Maris Investments chief executive officer Manish Singh captured the tone of the discussion in his keynote presentation, “AI can be our smart colleagues working quietly in the background, checking operations against real-time data and compliance rules… If done right, AI will not replace the human operator but work alongside us – 24/7, 365 – just like tanker operations.”
Mr Singh noted AI technologies are already transforming administrative functions, especially compliance and emissions reporting. “Several applications now auto-generate everything from shipboard logs to emissions reports and flag regulatory breaches in real time,” he said, adding this allows seafarers to “focus on critical operations and not be drawn by paperwork.”
Yet despite growing optimism, both panellists cautioned against assuming the technology is mature or universally applicable. BW Group vice president and head of group IT and digitalisation, Patrik Desanti-Fettkenheuer, described the current wave of AI enthusiasm as uneven. “You might see a lot of initiatives going on,” he said, “but which of those initiatives really push the needle on revenue?”

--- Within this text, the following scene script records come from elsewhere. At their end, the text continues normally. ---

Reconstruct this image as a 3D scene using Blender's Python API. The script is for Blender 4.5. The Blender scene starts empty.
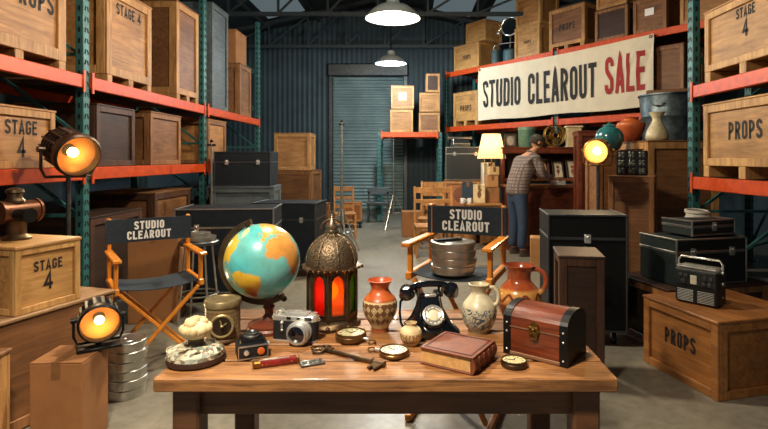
import bpy, bmesh, math, random
from mathutils import Matrix, Vector, Euler
random.seed(7)
PI = math.pi
COL = bpy.context.scene.collection
SC = bpy.context.scene
CAMZ = 1.485
TZ = 0.76            # table top height

# ------------------------------------------------------------------ mesh builder
def RX(a): return Matrix.Rotation(a, 4, 'X')
def RY(a): return Matrix.Rotation(a, 4, 'Y')
def RZ(a): return Matrix.Rotation(a, 4, 'Z')
def TR(x, y, z): return Matrix.Translation((x, y, z))
def SCL(x, y, z): return Matrix.Diagonal((x, y, z, 1))

class MB:
    def __init__(s):
        s.v = []; s.f = []; s.m = []; s.s = []
    def add(s, vs, fs, mat=0, smooth=False, M=None):
        o = len(s.v)
        for p in vs:
            p = Vector(p)
            s.v.append(M @ p if M is not None else p)
        for i, f in enumerate(fs):
            s.f.append([o + k for k in f])
            s.m.append(mat[i] if isinstance(mat, (list, tuple)) else mat)
            s.s.append(smooth)
        return s
    def box(s, c, size, mat=0, M=None, b=0.0):
        hx, hy, hz = [max(q, 1e-5) / 2 for q in size]
        c = Vector(c)
        b = min(b, hx * .45, hy * .45, hz * .45)
        if b <= 0:
            vs = [c + Vector((x * hx, y * hy, z * hz)) for x in (-1, 1) for y in (-1, 1) for z in (-1, 1)]
            fs = [(0, 1, 3, 2), (4, 6, 7, 5), (0, 4, 5, 1), (2, 3, 7, 6), (0, 2, 6, 4), (1, 5, 7, 3)]
            return s.add(vs, fs, mat, False, M)
        vs = []; ix = {}
        H = (hx, hy, hz)
        for sx in (-1, 1):
            for sy in (-1, 1):
                for sz in (-1, 1):
                    sg = (sx, sy, sz)
                    for a in range(3):
                        ix[(sg, a)] = len(vs)
                        vs.append(c + Vector([sg[k] * (H[k] if k == a else H[k] - b) for k in range(3)]))
        fs = []
        for a in range(3):
            q, r = [(1, 2), (0, 2), (0, 1)][a]
            for sg in (-1, 1):
                ring = []
                for (u, w) in ((-1, -1), (1, -1), (1, 1), (-1, 1)):
                    t = [0, 0, 0]; t[a] = sg; t[q] = u; t[r] = w
                    ring.append(ix[(tuple(t), a)])
                fs.append(ring)
            for u in (-1, 1):
                for w in (-1, 1):
                    t0 = [0, 0, 0]; t0[a] = -1; t0[q] = u; t0[r] = w
                    t1 = list(t0); t1[a] = 1
                    t0 = tuple(t0); t1 = tuple(t1)
                    fs.append([ix[(t0, q)], ix[(t1, q)], ix[(t1, r)], ix[(t0, r)]])
        for sx in (-1, 1):
            for sy in (-1, 1):
                for sz in (-1, 1):
                    fs.append([ix[((sx, sy, sz), a)] for a in range(3)])
        return s.add(vs, fs, mat, False, M)
    def bar(s, p0, p1, w, d, mat=0, b=0.0, up=(0, 1, 0), M=None):
        """a rectangular bar from p0 to p1; w across, d along 'up'"""
        p0 = Vector(p0); p1 = Vector(p1)
        z = (p1 - p0); L = z.length; z.normalize()
        y = Vector(up); y = (y - z * y.dot(z))
        if y.length < 1e-5: y = Vector((1, 0, 0)) - z * z.x
        y.normalize(); x = y.cross(z)
        R = Matrix((x, y, z)).transposed().to_4x4()
        R.translation = (p0 + p1) / 2
        return s.box((0, 0, 0), (w, d, L), mat, (M @ R) if M is not None else R, b)
    def lathe(s, prof, n=32, mat=0, M=None, smooth=True, mats=None, cap=True):
        vs = []; rings = []
        for r, z in prof:
            if r < 1e-6:
                rings.append([len(vs)]); vs.append((0, 0, z))
            else:
                rings.append(list(range(len(vs), len(vs) + n)))
                vs += [(r * math.cos(2 * PI * k / n), r * math.sin(2 * PI * k / n), z) for k in range(n)]
        fs = []; fm = []
        for i in range(len(rings) - 1):
            a, b = rings[i], rings[i + 1]
            mm = mats[i] if mats else mat
            for k in range(n):
                k2 = (k + 1) % n
                if len(a) == 1 and len(b) == 1: continue
                if len(a) == 1: fs.append((a[0], b[k], b[k2]))
                elif len(b) == 1: fs.append((a[k], a[k2], b[0]))
                else: fs.append((a[k], a[k2], b[k2], b[k]))
                fm.append(mm)
        if cap:
            for r, mm in ((rings[0], mats[0] if mats else mat), (rings[-1], mats[-1] if mats else mat)):
                if len(r) > 1: fs.append(tuple(r)); fm.append(mm)
        return s.add(vs, fs, fm, smooth, M)
    def cyl(s, p0, p1, r0, r1=None, n=16, mat=0, M=None, smooth=True):
        r1 = r0 if r1 is None else r1
        p0 = Vector(p0); p1 = Vector(p1)
        q = (p1 - p0).to_track_quat('Z', 'Y').to_matrix().to_4x4(); q.translation = p0
        L = (p1 - p0).length
        return s.lathe([(r0, 0), (r1, L)], n, mat, (M @ q) if M is not None else q, smooth)
    def ball(s, c, r, n=16, mat=0, M=None, sc=(1, 1, 1)):
        k = max(6, n // 2)
        pr = [(r * math.sin(PI * i / k), -r * math.cos(PI * i / k)) for i in range(k + 1)]
        pr[0] = (0, -r); pr[-1] = (0, r)
        T = TR(*c) @ SCL(*sc)
        return s.lathe(pr, n, mat, (M @ T) if M is not None else T)
    def tube(s, pts, r, n=10, mat=0, closed=False, M=None, flat=1.0):
        pts = [Vector(p) for p in pts]
        N = len(pts)
        rr = r if isinstance(r, (list, tuple)) else [r] * N
        tang = []
        for i in range(N):
            if closed: t = pts[(i + 1) % N] - pts[i - 1]
            else: t = pts[min(i + 1, N - 1)] - pts[max(i - 1, 0)]
            tang.append(t.normalized())
        a = Vector((0, 0, 1)) if abs(tang[0].z) < .9 else Vector((1, 0, 0))
        u = (a - tang[0] * a.dot(tang[0])).normalized()
        vs = []
        for i in range(N):
            u = (u - tang[i] * u.dot(tang[i])).normalized()
            w = tang[i].cross(u)
            for k in range(n):
                an = 2 * PI * k / n
                vs.append(pts[i] + u * (rr[i] * math.cos(an)) + w * (rr[i] * flat * math.sin(an)))
        fs = []
        for i in range(N if closed else N - 1):
            j = (i + 1) % N
            for k in range(n):
                k2 = (k + 1) % n
                fs.append((i * n + k, i * n + k2, j * n + k2, j * n + k))
        if not closed:
            fs.append(tuple(range(n))[::-1]); fs.append(tuple(range((N - 1) * n, N * n)))
        return s.add(vs, fs, mat, True, M)
    def ring(s, R, r, n=32, k=8, mat=0, M=None):
        return s.tube([(R * math.cos(2 * PI * i / n), R * math.sin(2 * PI * i / n), 0) for i in range(n)], r, k, mat, True, M)
    def prism(s, out, z0, z1, mat=0, M=None, smooth=False):
        n = len(out)
        vs = [(x, y, z0) for x, y in out] + [(x, y, z1) for x, y in out]
        fs = [tuple(range(n))[::-1], tuple(range(n, 2 * n))]
        for i in range(n):
            j = (i + 1) % n
            fs.append((i, j, n + j, n + i))
        return s.add(vs, fs, mat, smooth, M)
    def loft(s, rings, mat=0, M=None, smooth=True, cap=True):
        n = len(rings[0]); vs = [p for r in rings for p in r]; fs = []
        for i in range(len(rings) - 1):
            for k in range(n):
                k2 = (k + 1) % n
                fs.append((i * n + k, i * n + k2, (i + 1) * n + k2, (i + 1) * n + k))
        if cap:
            fs.append(tuple(range(n))[::-1]); fs.append(tuple(range((len(rings) - 1) * n, len(rings) * n)))
        return s.add(vs, fs, mat, smooth, M)
    def obj(s, name, mats, parent=None, loc=None, rz=0, sharp=38, recalc=True):
        bm = bmesh.new()
        bv = [bm.verts.new(p) for p in s.v]
        for f, m, sm in zip(s.f, s.m, s.s):
            try:
                q = bm.faces.new([bv[i] for i in f])
            except ValueError:
                continue
            q.material_index = m; q.smooth = sm
        if recalc: bmesh.ops.recalc_face_normals(bm, faces=bm.faces[:])
        me = bpy.data.meshes.new(name)
        bm.to_mesh(me); bm.free()
        if any(s.s): me.set_sharp_from_angle(angle=math.radians(sharp))
        if not isinstance(mats, (list, tuple)): mats = [mats]
        for m in mats: me.materials.append(m)
        o = bpy.data.objects.new(name, me); COL.objects.link(o)
        if parent: o.parent = parent
        if loc: o.location = loc
        o.rotation_euler.z = rz
        return o

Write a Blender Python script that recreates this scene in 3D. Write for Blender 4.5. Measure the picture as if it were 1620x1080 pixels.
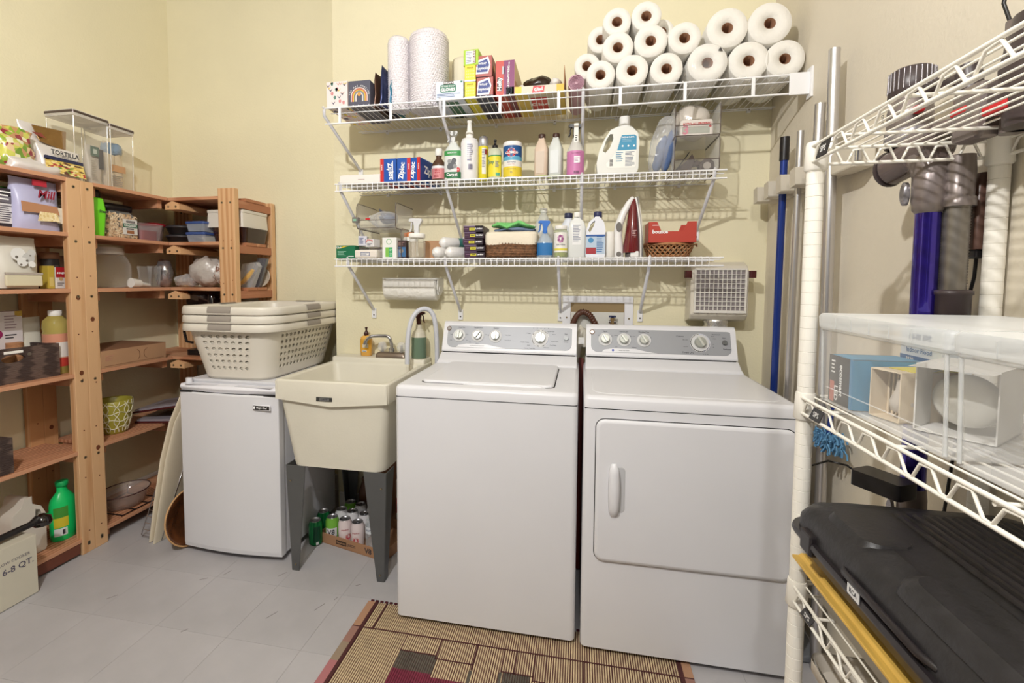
import bpy, bmesh, math, random
from mathutils import Vector, Matrix, noise
PI = math.pi
S = bpy.context.scene
for o in list(bpy.data.objects): bpy.data.objects.remove(o)
C = S.collection

# ---------------------------------------------------------------- camera
cam = bpy.data.cameras.new('camera'); co = bpy.data.objects.new('camera', cam); C.objects.link(co)
Fv = Vector((-0.19443, 0.979255, -0.057069)); Rv = Vector((0.980789, 0.195014, 0.004792)); Uv = Vector((-0.015822, 0.055041, 0.998359))
m = Matrix.Identity(4)
for i in range(3): m[i][0] = Rv[i]; m[i][1] = Uv[i]; m[i][2] = -Fv[i]
m[0][3], m[1][3], m[2][3] = 0.0, -2.4552, 1.3264
co.matrix_world = m
cam.sensor_width = 36; cam.lens = 744.967/1620*36; cam.shift_x = 0.02452; cam.shift_y = -0.03296; cam.clip_start = .02
S.camera = co
# ---------------------------------------------------------------- light and exposure
S.view_settings.view_transform = 'Standard'; S.view_settings.look = 'None'; S.view_settings.gamma = 1; S.view_settings.use_curve_mapping = False
S.view_settings.exposure = 0.0
W = bpy.data.worlds.new('world'); S.world = W; W.use_nodes = True
W.node_tree.nodes['Background'].inputs[0].default_value = (1, .97, .92, 1); W.node_tree.nodes['Background'].inputs[1].default_value = .25
def lamp(name, kind, loc, e, col=(1, .95, .88), size=.05, sy=None, rot=(0, 0, 0)):
    l = bpy.data.lights.new(name, kind); l.energy = e; l.color = col
    if kind == 'AREA':
        l.size = size
        if sy: l.shape = 'RECTANGLE'; l.size_y = sy
    else: l.shadow_soft_size = size
    o = bpy.data.objects.new(name, l); o.location = loc; o.rotation_euler = rot; C.objects.link(o); return o
lamp('ceiling_bulb', 'POINT', (-.72, -2.55, 2.74), 154, (1, .985, .965), .035)
lamp('second_ceiling_bulb', 'POINT', (.05, -3.1, 2.9), 60, (1, .985, .965), .05)
lamp('overhead_fill', 'AREA', (-.8, -1.9, 3.36), 2.5, (1, .99, 1), 2.2, 1.8)  # soft overhead fill, added to lift the shadows; not a fixture
lamp('fill_behind_camera', 'AREA', (-.4, -4.2, 1.7), 1.5, (.95, .97, 1), 2.6, 2.4, (PI/2, 0, 0))  # weak fill added behind the camera, aimed at the back wall

# ---------------------------------------------------------------- materials
def lin(c):
    c = c/255
    return c/12.92 if c <= .04045 else ((c+.055)/1.055)**2.4
def L3(c): return (lin(c[0]), lin(c[1]), lin(c[2]), 1)
MATS = {}
def mat(name, col, rough=.5, metal=0, var=0, scale=8, bump=0, bscale=60, col2=None, kind='noise', stretch=None, alpha=1, trans=0, spec=.5, coat=0, ior=1.45, stops=None):
    if name in MATS: return MATS[name]
    m = bpy.data.materials.new(name); m.use_nodes = True; nt = m.node_tree; N = nt.nodes; K = nt.links
    b = N['Principled BSDF']
    b.inputs['Base Color'].default_value = L3(col); b.inputs['Roughness'].default_value = rough; b.inputs['Metallic'].default_value = metal
    b.inputs['Specular IOR Level'].default_value = spec; b.inputs['Coat Weight'].default_value = coat; b.inputs['IOR'].default_value = ior
    if trans: b.inputs['Transmission Weight'].default_value = trans
    if alpha < 1: b.inputs['Alpha'].default_value = alpha
    tc = N.new('ShaderNodeTexCoord'); mp = N.new('ShaderNodeMapping'); K.new(tc.outputs['Object'], mp.inputs[0])
    if stretch: mp.inputs['Scale'].default_value = stretch
    if var or col2 or stops:
        if kind == 'noise':
            t = N.new('ShaderNodeTexNoise'); t.inputs['Scale'].default_value = scale; t.inputs['Detail'].default_value = 5; f = t.outputs['Fac']
        elif kind == 'voronoi':
            t = N.new('ShaderNodeTexVoronoi'); t.inputs['Scale'].default_value = scale; s_ = N.new('ShaderNodeSeparateColor'); K.new(t.outputs['Color'], s_.inputs[0]); f = s_.outputs[0]
        elif kind == 'wave':
            t = N.new('ShaderNodeTexWave'); t.inputs['Scale'].default_value = scale; t.inputs['Distortion'].default_value = 3.5; t.inputs['Detail'].default_value = 3; t.inputs['Detail Scale'].default_value = 1.5; f = t.outputs['Fac']
        K.new(mp.outputs[0], t.inputs['Vector'])
        r = N.new('ShaderNodeValToRGB'); K.new(f, r.inputs[0])
        if stops:
            e = r.color_ramp.elements; r.color_ramp.interpolation = 'CONSTANT' if kind == 'voronoi' else 'LINEAR'
            while len(e) < len(stops): e.new(.5)
            for i, (p, c) in enumerate(stops): e[i].position = p; e[i].color = L3(c)
        else:
            c2 = col2 or tuple(max(0, c*(1-var)) for c in col)
            r.color_ramp.elements[0].position = .3; r.color_ramp.elements[1].position = .7
            r.color_ramp.elements[0].color = L3(c2); r.color_ramp.elements[1].color = L3(col)
        K.new(r.outputs[0], b.inputs['Base Color'])
    if bump:
        t2 = N.new('ShaderNodeTexNoise'); t2.inputs['Scale'].default_value = bscale; t2.inputs['Detail'].default_value = 3; K.new(mp.outputs[0], t2.inputs['Vector'])
        bp = N.new('ShaderNodeBump'); bp.inputs['Strength'].default_value = bump; bp.inputs['Distance'].default_value = .01; K.new(t2.outputs['Fac'], bp.inputs['Height']); K.new(bp.outputs[0], b.inputs['Normal'])
    MATS[name] = m; return m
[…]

Mr Desanti-Fettkenheuer drew on McKinsey data indicating while 80% of companies are experimenting with AI, only a small proportion report tangible returns. “US$0.5M is typically the lower boundary for a viable AI project,” he explained, “but costs rise rapidly once regulatory and integration burdens are factored in. For many smaller tanker operators, these barriers remain formidable.”
The difficulty in translating AI pilots into scaleable tools was a recurring theme. Both speakers pointed to fragmented data environments, legacy systems, and a lack of user training as core bottlenecks. Mr Singh noted even well-performing algorithms are susceptible to hallucination or false confidence when fed with poor data, “We have to be wary of faulty recommendations and consider policy and liability carefully. If AI flags a decision that leads to non-conformity or an incident, who is responsible – the operator or the technology?”
Poll results taken during the live session underscored the cautious enthusiasm among webinar attendees. A clear majority (81%) agreed AI is more likely to augment human decision-making than replace it. Furthermore, 64% of respondents said they believe AI-based decision support will become standard across tanker operations within five years.
There was also consensus on where investment should be prioritised. The most popular response – at 30% – was automating compliance monitoring and documentation, followed by route optimisation and fuel efficiency at 21%. The latter was also seen as the area likely to see the greatest short-term impact, with 46% of respondents selecting it.
Mr Singh called for clearer policy frameworks and better human-machine collaboration. “AI is not an IT project – it is a business transformation. But it must be introduced with safeguards, training and operator oversight,” he said. His analogy, “We should treat AI like a bright young cadet – sharp, fast and full of potential, but still learning the ropes.”
Mr Desanti-Fettkenheuer echoed the point AI must not be viewed as a bolt-on tool, but as a prompt to reimagine entire workflows. “Return on investment in AI projects comes from invention, development and transformation,” he said. “You cannot achieve ROI by merely adding AI to an existing structure.”
As for next steps, both speakers agreed the focus must shift from scattered pilots to robust integration and industrywide collaboration. “Technology is advancing fast,” said Mr Desanti-Fettkenheuer. “The challenge now is to identify which processes can be reshaped, reformed or even made obsolete thanks to AI.”